8. Elvis Presley Birthplace
Tupelo, Mississippi
We also couldn’t resist going to the Elvis Presley Birthplace in Tupelo, Mississippi, just 45 minutes from Milepost 259.7 and an hour and a half from Tuscumbia. It is another big draw to the Natchez Trace Parkway, much more so than Ivy Green. Of course, The King has a wider appeal. Having been to Graceland the previous year when we visited Memphis, it was a great opportunity to see his home from the time he was born to the time he headed for Memphis and stardom. Gospel singing influenced Elvis’s music so much that the church which he attended as a boy and teenager was relocated to the site of his very humble home, only one block from its original location. On the grounds, there is also a museum in Elvis’s honor.

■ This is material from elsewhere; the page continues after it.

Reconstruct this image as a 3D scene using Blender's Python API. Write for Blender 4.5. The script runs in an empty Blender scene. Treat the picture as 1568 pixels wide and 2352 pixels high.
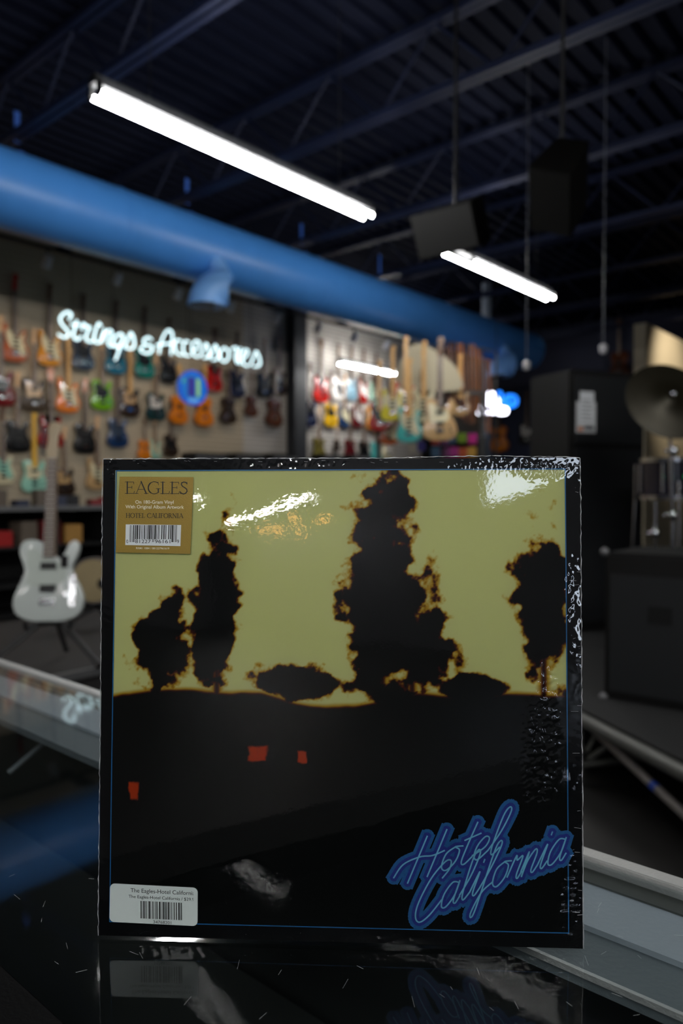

Had we gone on to visit Jackson, Mississippi, we would have also seen — aside from the bustling city of Jackson — more of the southern portion of the Natchez Trace Parkway. And we would have probably been as fascinated by the Windsor Ruins, the patches of red clover, and yellow wildflowers on the river bend. We promised ourselves that when we cross the Gulf States again, we would complete that part.
Pro Tips
We saw many hiking trails as we drove the parkway, and you will, too. Clear streams, little falls, shallow swamps, gentle meadows, pretty trees, and wild turkey were abundant. We even chanced upon a gravesite of 13 unknown Confederate soldiers. At Donivan Slough, I was fascinated by the cotton fields that almost looked like acres of pock-marked snow. It was my first time seeing those fields where many slaves and their descendants toiled, a symbol of their strife, especially prior to the Civil War. Then there were the Native American burial mounds, even bigger and higher (though not in special shapes like snakes) than the ones we saw at the Effigy Mounds National Monument in Iowa. Make time for these experiences, and note that you can also start your drive of the parkway from Mississippi in the south rather than in Tennessee in the north.